By Kate Abnett
BRUSSELS (Reuters) – The European Union should resist calls to blunt its carbon market by curbing prices or financial participants’ involvement in the scheme, two former senior European Commission officials said on Thursday.
European carbon prices have risen more than 20% since a December summit where EU leaders adopted a tougher emissions-cutting target – a move expected to stoke further price increases, with Brussels due to propose carbon market reforms this summer to reach the new goal.
However, recent sharp price increases, attributed by some market observers to the involvement of financial participants like hedge funds, have sparked rumours the EU could restrict their involvement in the market.
“This is not as simple nor as effective as it sounds,” former European Commission climate officials Jos Delbeke and Peter Vis said on Thursday in a policy paper for the European University Institute.

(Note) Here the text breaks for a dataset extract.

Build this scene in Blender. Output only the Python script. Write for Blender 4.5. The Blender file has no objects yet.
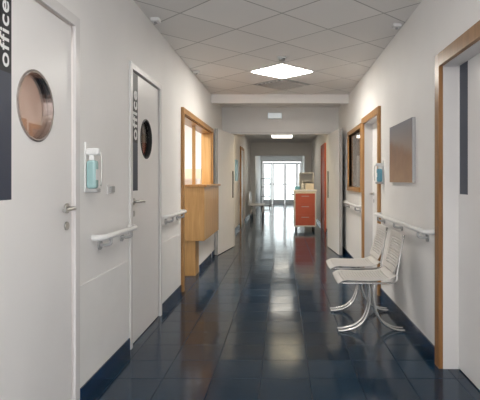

Limiting the amount of permits financial investors can hold in registry accounts would not directly address the carbon price moves playing out in the futures markets, they said. Amending the rules could also take years to adopt.
As countries and companies grapple with the economic impact of higher carbon costs, the former EU officials said Brussels is likely to face renewed calls to introduce price controls such as a “ceiling” on the cost of permits sold in auctions.
If prices did go “through the roof”, then this could be better managed by the EU gradually expanding the supply of CO2 permits, they said. That could be done by allowing projects that remove carbon dioxide from the atmosphere to generate permits.
“A higher carbon price is what was always intended to drive change and blunting the instrument must be avoided,” they said.
While Europe’s carbon price has shot up this year, it remains far below the $50-$100 per tonne of CO2 range economists say is needed to trigger the investments in low-carbon energy and industry required to rein in catastrophic global warming.